In the great crash of 2008/2009 the S&P 500 dropped by 57%. However, as I pointed out last week, it felt much worse than the numbers even indicate. A 57% drop is not just a massive loss, as we learned in elementary school math, it is more like (and feels more like) one 10% drop followed by another, followed by another, followed by another. You get the point, as I showed in the charts in that article.

The S&P 500 dropped only 3.6% from its peak and look at how investors are reacting!




Fund flows


What’s the point here? The point is not what the market will do; I have no idea and neither do you. The point is that investors are panicking from a four percent drop. If the market drops 50% they will surely panic more.

Some might argue that my stats are misleading. They will note that the markets hardest hit have been EM and the losses have been far greater than 4%. That is certainly true – MSCIEF was down 6% in January, while some individual countries were down far more.

However, this argument is faulty.
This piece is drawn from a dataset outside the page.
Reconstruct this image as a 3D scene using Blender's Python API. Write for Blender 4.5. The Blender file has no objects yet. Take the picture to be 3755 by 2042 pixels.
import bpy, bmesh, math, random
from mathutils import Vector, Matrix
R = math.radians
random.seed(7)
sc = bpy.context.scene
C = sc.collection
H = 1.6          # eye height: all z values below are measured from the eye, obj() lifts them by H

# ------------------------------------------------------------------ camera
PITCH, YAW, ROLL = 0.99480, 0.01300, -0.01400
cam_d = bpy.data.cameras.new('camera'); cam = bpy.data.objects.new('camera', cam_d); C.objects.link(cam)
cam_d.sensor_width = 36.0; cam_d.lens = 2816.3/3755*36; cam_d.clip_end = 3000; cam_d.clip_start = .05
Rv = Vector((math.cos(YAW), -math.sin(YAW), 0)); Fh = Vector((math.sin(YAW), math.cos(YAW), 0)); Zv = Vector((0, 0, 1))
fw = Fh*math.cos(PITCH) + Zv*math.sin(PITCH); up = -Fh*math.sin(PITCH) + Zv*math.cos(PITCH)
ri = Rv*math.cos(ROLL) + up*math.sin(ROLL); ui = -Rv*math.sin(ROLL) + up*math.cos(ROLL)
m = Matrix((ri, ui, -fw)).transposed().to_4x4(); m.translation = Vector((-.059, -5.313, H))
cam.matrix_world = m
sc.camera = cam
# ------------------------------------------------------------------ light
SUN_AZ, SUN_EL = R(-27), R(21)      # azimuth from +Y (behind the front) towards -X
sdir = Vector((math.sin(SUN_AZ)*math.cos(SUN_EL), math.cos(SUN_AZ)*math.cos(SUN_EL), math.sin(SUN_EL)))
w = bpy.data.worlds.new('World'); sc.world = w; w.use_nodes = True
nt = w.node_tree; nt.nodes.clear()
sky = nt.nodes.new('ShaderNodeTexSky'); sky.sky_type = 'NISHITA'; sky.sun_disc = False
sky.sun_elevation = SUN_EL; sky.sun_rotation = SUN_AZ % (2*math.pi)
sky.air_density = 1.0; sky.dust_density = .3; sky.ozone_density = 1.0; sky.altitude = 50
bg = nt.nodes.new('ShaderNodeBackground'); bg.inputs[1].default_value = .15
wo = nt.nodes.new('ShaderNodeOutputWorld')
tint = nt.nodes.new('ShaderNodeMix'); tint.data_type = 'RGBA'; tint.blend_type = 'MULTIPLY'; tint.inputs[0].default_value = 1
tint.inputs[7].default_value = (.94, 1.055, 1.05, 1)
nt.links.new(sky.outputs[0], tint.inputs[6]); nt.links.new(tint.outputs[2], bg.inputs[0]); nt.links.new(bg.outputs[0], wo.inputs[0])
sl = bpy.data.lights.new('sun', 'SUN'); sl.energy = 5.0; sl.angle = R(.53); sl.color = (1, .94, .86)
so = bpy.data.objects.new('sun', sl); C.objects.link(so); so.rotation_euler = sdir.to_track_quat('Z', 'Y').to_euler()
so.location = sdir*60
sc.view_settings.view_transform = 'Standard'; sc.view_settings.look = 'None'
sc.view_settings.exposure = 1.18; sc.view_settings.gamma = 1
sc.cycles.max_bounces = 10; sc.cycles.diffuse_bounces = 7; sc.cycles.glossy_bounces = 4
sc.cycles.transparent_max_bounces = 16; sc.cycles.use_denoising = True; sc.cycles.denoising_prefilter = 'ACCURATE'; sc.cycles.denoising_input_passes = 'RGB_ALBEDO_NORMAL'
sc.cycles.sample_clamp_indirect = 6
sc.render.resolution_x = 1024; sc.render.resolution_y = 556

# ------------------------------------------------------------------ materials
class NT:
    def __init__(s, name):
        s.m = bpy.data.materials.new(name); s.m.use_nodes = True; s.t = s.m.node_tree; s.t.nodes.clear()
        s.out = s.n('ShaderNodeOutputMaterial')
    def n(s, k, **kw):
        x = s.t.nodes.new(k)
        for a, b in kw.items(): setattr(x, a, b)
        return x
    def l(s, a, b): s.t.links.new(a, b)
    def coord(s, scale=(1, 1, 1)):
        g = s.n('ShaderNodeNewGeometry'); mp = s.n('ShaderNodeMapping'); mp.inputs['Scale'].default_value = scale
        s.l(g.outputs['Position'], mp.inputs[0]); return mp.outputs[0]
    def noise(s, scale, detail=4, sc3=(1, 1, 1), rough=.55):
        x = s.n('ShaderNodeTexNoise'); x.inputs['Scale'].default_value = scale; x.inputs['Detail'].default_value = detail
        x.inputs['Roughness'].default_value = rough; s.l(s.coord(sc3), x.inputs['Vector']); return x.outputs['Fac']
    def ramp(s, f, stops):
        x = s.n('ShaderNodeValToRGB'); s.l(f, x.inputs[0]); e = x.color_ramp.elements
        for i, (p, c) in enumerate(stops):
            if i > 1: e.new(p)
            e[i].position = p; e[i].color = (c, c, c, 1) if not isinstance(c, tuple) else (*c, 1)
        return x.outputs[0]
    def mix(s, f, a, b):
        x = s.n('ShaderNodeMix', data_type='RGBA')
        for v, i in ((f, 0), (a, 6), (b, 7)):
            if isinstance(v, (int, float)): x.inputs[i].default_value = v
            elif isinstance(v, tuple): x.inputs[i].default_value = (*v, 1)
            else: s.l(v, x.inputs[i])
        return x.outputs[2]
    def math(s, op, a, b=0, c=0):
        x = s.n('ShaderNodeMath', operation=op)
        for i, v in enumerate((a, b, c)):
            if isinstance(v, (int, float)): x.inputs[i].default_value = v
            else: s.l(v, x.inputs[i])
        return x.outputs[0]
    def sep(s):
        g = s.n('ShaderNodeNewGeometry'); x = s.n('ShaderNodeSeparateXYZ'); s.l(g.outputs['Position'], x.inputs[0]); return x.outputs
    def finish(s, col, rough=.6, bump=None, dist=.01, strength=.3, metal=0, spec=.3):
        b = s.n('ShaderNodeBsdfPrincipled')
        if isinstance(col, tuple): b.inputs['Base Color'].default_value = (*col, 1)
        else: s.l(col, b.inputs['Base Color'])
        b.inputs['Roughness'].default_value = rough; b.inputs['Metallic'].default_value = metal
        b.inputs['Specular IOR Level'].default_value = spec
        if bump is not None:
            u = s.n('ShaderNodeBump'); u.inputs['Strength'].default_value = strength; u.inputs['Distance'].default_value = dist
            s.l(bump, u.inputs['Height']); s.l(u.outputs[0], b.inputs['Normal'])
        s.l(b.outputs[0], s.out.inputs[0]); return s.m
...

Investors with holdings in EM must expect volatility. The Russian ETF (RSX) was down over 75% during the financial crisis. However, investors seem to already be panicking by a ‘mere’ 10% drop in RSX over the past month.

Furthermore, even if one is not invested in EM it seems that they are selling domestic stocks. The S&P 500 is down, the VIX is up, domestic outflows have soared etc.
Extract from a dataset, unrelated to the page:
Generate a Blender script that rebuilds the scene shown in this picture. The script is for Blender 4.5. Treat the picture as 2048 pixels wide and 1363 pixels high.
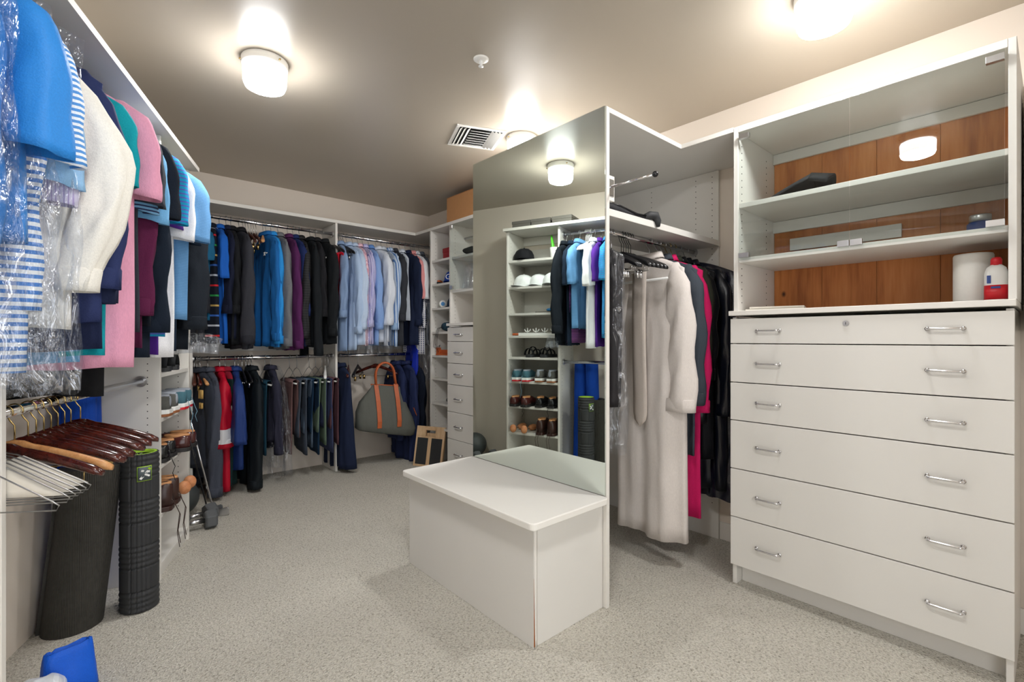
import bpy, math, random
from math import sin, cos, pi, radians
from mathutils import Vector, Matrix, noise
for _o in list(bpy.data.objects): bpy.data.objects.remove(_o)
SC = bpy.context.scene
COL = SC.collection

# ---------------------------------------------------------------- camera, world, exposure
FPX, CYP, CAMH, AZ = 961.5, 677.2, 1.15, radians(41.5)
cam = bpy.data.cameras.new('camera'); camo = bpy.data.objects.new('camera', cam); COL.objects.link(camo)
cam.sensor_width = 36; cam.lens = 36 * FPX / 2048; cam.shift_y = -(681.5 - CYP) / 2048
cam.clip_start = .03
camo.location = (0, 0, CAMH); camo.rotation_euler = (pi / 2, 0, -AZ)
SC.camera = camo
wd = bpy.data.worlds.new('world'); SC.world = wd; wd.use_nodes = True
wd.node_tree.nodes['Background'].inputs[0].default_value = (.94, .97, 1, 1)
wd.node_tree.nodes['Background'].inputs[1].default_value = 2.2
SC.view_settings.view_transform = 'Standard'
try: SC.view_settings.look = 'None'
except Exception: pass
SC.view_settings.exposure = 0.58
SC.view_settings.gamma = 1
SC.view_settings.use_curve_mapping = False
LAMP = 112.0
cy = SC.cycles
cy.use_adaptive_sampling = True; cy.adaptive_threshold = .08; cy.use_denoising = True
cy.max_bounces = 6; cy.diffuse_bounces = 4; cy.glossy_bounces = 4; cy.transmission_bounces = 4; cy.transparent_max_bounces = 10
cy.caustics_reflective = False; cy.caustics_refractive = False; cy.sample_clamp_indirect = 6

CEIL = 2.46; YB = 4.45; XW = 2.74; YN = -1.0
# measured places: the left run of closets stands 20.4 degrees off the other walls
LA = radians(20.4); D0 = Vector((sin(LA), cos(LA), 0)); N0 = Vector((cos(LA), -sin(LA), 0)); L0 = Vector((.263, 2.823, 0))
def LF(n, t, z=0): p = L0 + N0 * n + D0 * t; return Vector((p.x, p.y, z))
def bxu(u, y):                                  # where a sight line at column u crosses the plane y
    k = (u - 1024) / FPX; rx = sin(AZ) + cos(AZ) * k; ry = cos(AZ) - sin(AZ) * k
    return y * rx / ry
def dep(x, y): return sin(AZ) * x + cos(AZ) * y
def zv(v, x, y): return CAMH - (v - CYP) / FPX * dep(x, y)

# ---------------------------------------------------------------- mesh helper
class MB:
    def __init__(s): s.v = []; s.f = []
    def add(s, vs, fs):
        o = len(s.v); s.v += [tuple(p) for p in vs]; s.f += [tuple(i + o for i in f) for f in fs]; return s
    def box(s, x0, x1, y0, y1, z0, z1):
        vs = [(x, y, z) for z in (z0, z1) for y in (y0, y1) for x in (x0, x1)]
        return s.add(vs, [(0, 2, 3, 1), (4, 5, 7, 6), (0, 1, 5, 4), (2, 6, 7, 3), (0, 4, 6, 2), (1, 3, 7, 5)])
    def loft(s, rings, cap0=True, cap1=True, closed=True):
        n = len(rings[0]); vs = [p for r in rings for p in r]; fs = []
        for k in range(len(rings) - 1):
            for i in range(n if closed else n - 1):
                j = (i + 1) % n
                fs.append((k * n + i, k * n + j, (k + 1) * n + j, (k + 1) * n + i))
        if cap0: fs.append(tuple(range(n))[::-1])
        if cap1: fs.append(tuple((len(rings) - 1) * n + i for i in range(n)))
        return s.add(vs, fs)
    def tube(s, pts, r, n=8, cap=True):
        pts = [Vector(p) for p in pts]; rings = []
        rs = r if isinstance(r, (list, tuple)) else [r] * len(pts)
        ref = None
        for i, p in enumerate(pts):
            d = (pts[min(i + 1, len(pts) - 1)] - pts[max(i - 1, 0)])
            d = d.normalized() if d.length > 1e-9 else Vector((0, 0, 1))
            if ref is None:
                ref = Vector((0, 0, 1)) if abs(d.z) < .9 else Vector((1, 0, 0))
            a = d.cross(ref)
            if a.length < 1e-6: a = d.orthogonal()
            a.normalize(); b = a.cross(d).normalized(); ref = b
            rings.append([p + (a * cos(2 * pi * k / n) + b * sin(2 * pi * k / n)) * rs[i] for k in range(n)])
        return s.loft(rings, cap, cap)
    def lathe(s, prof, n=24, c=(0, 0, 0), cap0=True, cap1=True, sx=1, sy=1):
        return s.loft([[(c[0] + r * sx * cos(2 * pi * k / n), c[1] + r * sy * sin(2 * pi * k / n), c[2] + z) for k in range(n)] for r, z in prof], cap0, cap1)
    def ball(s, c, r, n=12, m=8):
        rx, ry, rz = r if isinstance(r, (list, tuple)) else (r, r, r)
        return s.loft([[(c[0] + rx * sin(pi * j / m) * cos(2 * pi * k / n), c[1] + ry * sin(pi * j / m) * sin(2 * pi * k / n), c[2] - rz * cos(pi * j / m)) for k in range(n)] for j in range(1, m)])
    def prism(s, poly, z0, z1):
        return s.loft([[(x, y, z0) for x, y in poly], [(x, y, z1) for x, y in poly]])
    def grid(s, fn, nu, nv):
        vs = [fn(i / (nu - 1), j / (nv - 1)) for j in range(nv) for i in range(nu)]
        return s.add(vs, [(j * nu + i, j * nu + i + 1, (j + 1) * nu + i + 1, (j + 1) * nu + i) for j in range(nv - 1) for i in range(nu - 1)])
    def xf(s, m): s.v = [tuple(m @ Vector(p)) for p in s.v]; return s
    def build(s, name, mat, parent=None, smooth=False, bevel=0, solid=0, sub=0, world=False):
        vs = s.v
        if world and parent is not None:
            q = FR[parent.name]; R = Matrix.Rotation(-q[1], 4, 'Z')
            vs = [tuple(R @ (Vector(p) - q[0])) for p in vs]
        me = bpy.data.meshes.new(name); me.from_pydata(vs, [], s.f); me.update()
        o = bpy.data.objects.new(name, me); COL.objects.link(o)
        if isinstance(mat, str): mat = M[mat]
        me.materials.append(mat)
        if smooth: me.polygons.foreach_set('use_smooth', [True] * len(me.polygons))
        if parent is not None:
            o.parent = parent
            if parent.name in FR: FR[o.name] = FR[parent.name]
        if solid:
            d = o.modifiers.new('s', 'SOLIDIFY'); d.thickness = solid; d.offset = 0
        if sub:
            d = o.modifiers.new('u', 'SUBSURF'); d.levels = sub; d.render_levels = sub
        if bevel:
            d = o.modifiers.new('b', 'BEVEL'); d.width = bevel; d.segments = 2; d.limit_method = 'ANGLE'
        return o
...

Asking the wrong questions

Once again, history has quickly shown that investors have not learned the lessons of the crash. The question now should NOT be “are markets cheap or expensive?”. The question is not even “should I buy or sell?”. The question is: why am I panicking over losses which are ‘minimal’? The question is, can I (or my clients) stomach possible huge losses? While some investors might be able to answer “yes,” if you panicked from the recent drop (which most investors seem to have done)  you should certainly answer no. Getting into a debate about profit margins, whether CAPE is a good valuation metric, where markets are cheap is a waste of time and harmful if investors cannot stomach monthly losses like those of January.

Good luck investing!

I want to add one caveat to the last article. For an individual investor it is hard enough to stomach losses. If you have nervous clients, you not only have to stomach them yourself, you have to be able to stand the stress of clients asking why their stocks are dropping 3% a day.